Given problem ▸ Skip pictures; extract every line from the one with "Build this scene" through the one with "PI = math.pi", exactly as written.

Records for this exercise ▸
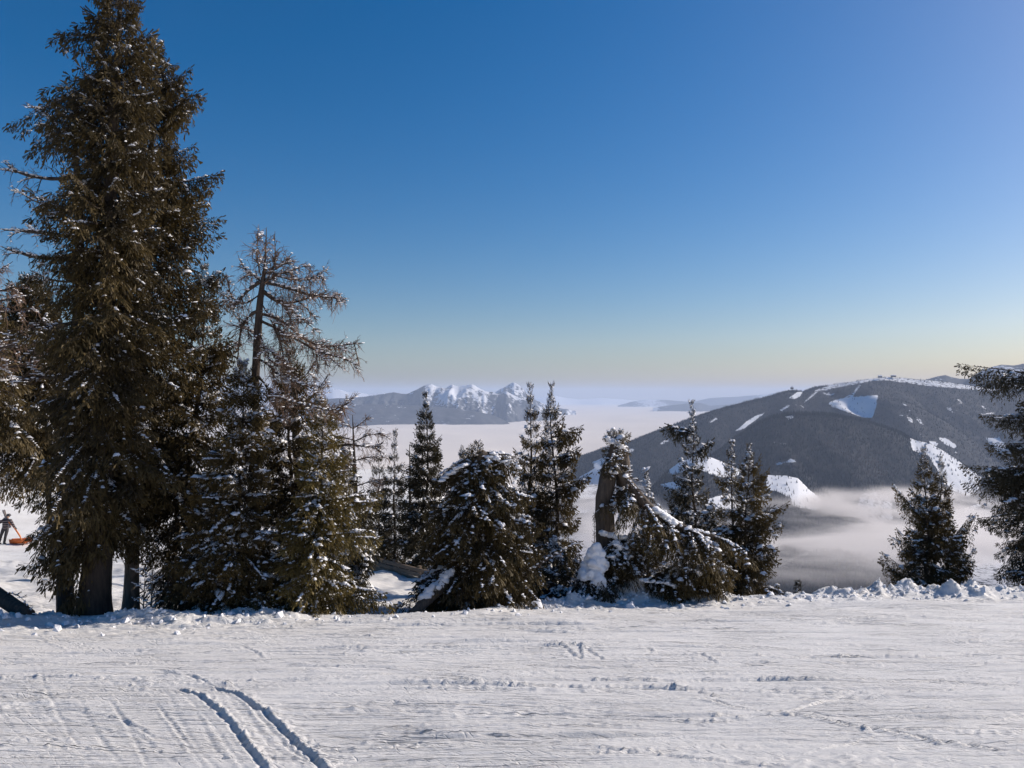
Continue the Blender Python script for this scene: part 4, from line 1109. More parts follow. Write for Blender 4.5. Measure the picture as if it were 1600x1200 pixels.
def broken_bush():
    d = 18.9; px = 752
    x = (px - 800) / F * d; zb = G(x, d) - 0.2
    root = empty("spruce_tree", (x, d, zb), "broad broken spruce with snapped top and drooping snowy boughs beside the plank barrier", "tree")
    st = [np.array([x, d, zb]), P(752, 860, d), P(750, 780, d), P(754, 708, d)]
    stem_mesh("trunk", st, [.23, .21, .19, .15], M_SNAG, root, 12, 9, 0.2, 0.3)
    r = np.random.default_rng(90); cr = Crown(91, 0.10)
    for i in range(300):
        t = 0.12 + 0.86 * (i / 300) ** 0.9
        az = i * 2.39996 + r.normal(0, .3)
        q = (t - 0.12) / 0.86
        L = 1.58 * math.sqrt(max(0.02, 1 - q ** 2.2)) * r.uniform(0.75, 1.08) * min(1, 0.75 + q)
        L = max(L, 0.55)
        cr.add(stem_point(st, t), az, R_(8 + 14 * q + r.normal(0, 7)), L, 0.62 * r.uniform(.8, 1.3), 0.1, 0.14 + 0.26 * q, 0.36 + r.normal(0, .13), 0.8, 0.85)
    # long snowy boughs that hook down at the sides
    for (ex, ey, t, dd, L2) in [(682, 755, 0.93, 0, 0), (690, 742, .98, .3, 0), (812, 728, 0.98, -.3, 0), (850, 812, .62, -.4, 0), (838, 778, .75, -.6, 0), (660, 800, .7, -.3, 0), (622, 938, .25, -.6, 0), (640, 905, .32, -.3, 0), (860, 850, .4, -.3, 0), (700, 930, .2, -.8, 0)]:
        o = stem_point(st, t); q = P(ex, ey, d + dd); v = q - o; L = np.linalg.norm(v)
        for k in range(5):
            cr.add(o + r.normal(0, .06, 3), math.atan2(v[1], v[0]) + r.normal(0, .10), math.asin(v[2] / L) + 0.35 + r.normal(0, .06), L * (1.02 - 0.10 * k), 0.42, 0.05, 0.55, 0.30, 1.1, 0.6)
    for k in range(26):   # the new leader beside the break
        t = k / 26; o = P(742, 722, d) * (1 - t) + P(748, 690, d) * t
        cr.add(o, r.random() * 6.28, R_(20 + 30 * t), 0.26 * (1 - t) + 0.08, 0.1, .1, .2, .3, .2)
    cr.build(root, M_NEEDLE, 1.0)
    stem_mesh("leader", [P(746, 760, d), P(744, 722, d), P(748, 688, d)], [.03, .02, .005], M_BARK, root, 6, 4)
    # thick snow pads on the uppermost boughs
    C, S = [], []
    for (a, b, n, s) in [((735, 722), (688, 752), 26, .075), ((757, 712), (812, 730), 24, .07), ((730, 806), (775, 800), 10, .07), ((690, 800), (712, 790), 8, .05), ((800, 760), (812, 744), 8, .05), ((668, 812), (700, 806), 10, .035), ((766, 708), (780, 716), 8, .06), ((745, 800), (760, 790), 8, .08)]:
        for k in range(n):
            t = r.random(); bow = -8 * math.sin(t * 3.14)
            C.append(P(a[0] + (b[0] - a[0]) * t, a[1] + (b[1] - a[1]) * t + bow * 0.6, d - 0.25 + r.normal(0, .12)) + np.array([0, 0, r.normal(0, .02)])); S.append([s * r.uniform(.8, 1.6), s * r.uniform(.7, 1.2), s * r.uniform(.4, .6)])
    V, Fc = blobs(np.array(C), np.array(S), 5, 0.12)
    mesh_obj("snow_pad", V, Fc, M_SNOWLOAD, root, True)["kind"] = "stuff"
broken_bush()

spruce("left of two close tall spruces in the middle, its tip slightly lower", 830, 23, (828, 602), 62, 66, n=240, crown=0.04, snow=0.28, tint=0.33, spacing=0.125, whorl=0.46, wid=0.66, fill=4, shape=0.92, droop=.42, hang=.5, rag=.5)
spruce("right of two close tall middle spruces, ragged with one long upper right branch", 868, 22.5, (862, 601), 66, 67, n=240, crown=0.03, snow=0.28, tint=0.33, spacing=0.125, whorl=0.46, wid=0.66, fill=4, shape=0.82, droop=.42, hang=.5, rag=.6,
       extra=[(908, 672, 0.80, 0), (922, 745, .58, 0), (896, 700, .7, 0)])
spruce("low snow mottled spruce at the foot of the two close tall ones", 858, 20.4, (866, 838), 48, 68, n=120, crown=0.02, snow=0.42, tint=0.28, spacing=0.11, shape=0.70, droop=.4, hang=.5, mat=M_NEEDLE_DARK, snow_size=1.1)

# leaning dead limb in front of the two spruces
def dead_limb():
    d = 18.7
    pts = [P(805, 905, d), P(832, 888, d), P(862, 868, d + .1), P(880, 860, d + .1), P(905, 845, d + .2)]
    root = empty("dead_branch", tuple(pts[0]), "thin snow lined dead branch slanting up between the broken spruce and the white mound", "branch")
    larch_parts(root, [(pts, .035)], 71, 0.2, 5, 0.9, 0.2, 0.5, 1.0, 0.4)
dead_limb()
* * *
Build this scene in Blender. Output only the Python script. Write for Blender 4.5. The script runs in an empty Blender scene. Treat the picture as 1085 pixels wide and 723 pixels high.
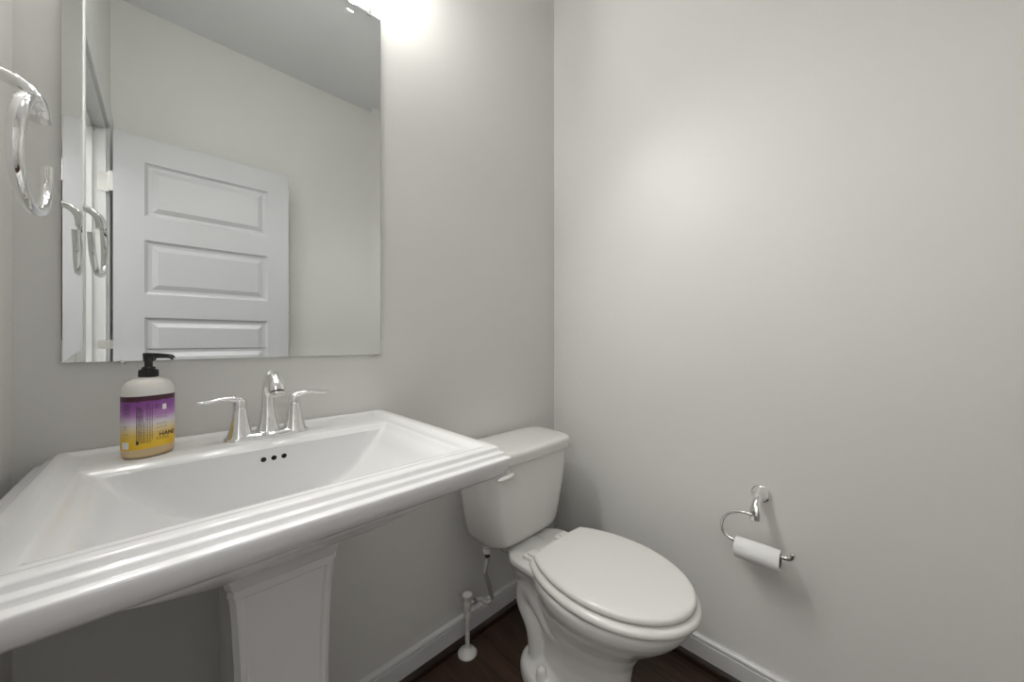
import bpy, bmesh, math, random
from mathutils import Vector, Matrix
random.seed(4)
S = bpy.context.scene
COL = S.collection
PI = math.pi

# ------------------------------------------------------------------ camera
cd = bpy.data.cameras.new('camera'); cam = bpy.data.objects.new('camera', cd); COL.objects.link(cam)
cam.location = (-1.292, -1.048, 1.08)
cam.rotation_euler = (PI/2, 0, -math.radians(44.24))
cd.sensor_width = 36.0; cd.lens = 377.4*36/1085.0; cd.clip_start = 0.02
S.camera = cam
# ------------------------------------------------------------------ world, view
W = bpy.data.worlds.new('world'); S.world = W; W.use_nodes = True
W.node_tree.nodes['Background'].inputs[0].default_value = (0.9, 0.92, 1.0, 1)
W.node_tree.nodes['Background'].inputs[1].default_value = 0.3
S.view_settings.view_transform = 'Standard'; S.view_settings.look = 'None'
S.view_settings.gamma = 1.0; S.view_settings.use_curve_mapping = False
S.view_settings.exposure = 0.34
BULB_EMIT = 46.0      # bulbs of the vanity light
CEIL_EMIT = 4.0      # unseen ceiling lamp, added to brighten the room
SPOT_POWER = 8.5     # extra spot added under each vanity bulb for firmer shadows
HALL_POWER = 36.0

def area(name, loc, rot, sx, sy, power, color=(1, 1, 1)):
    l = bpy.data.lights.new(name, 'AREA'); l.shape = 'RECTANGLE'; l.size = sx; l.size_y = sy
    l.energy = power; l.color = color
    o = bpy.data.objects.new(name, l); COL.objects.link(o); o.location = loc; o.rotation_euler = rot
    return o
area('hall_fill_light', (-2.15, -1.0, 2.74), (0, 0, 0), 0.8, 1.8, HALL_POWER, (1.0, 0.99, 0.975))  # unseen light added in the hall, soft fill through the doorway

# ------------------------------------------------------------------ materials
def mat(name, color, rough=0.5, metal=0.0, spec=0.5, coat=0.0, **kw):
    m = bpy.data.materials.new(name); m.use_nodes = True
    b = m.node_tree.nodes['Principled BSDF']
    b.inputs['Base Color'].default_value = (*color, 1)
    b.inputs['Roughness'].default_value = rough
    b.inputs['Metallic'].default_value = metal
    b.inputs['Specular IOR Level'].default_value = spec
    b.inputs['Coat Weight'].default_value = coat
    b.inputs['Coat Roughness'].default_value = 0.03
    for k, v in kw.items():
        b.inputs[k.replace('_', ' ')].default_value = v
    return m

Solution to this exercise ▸
Build this scene in Blender. Output only the Python script. Write for Blender 4.5. The script runs in an empty Blender scene. Treat the picture as 1085 pixels wide and 723 pixels high.
import bpy, bmesh, math, random
from mathutils import Vector, Matrix
random.seed(4)
S = bpy.context.scene
COL = S.collection
PI = math.pi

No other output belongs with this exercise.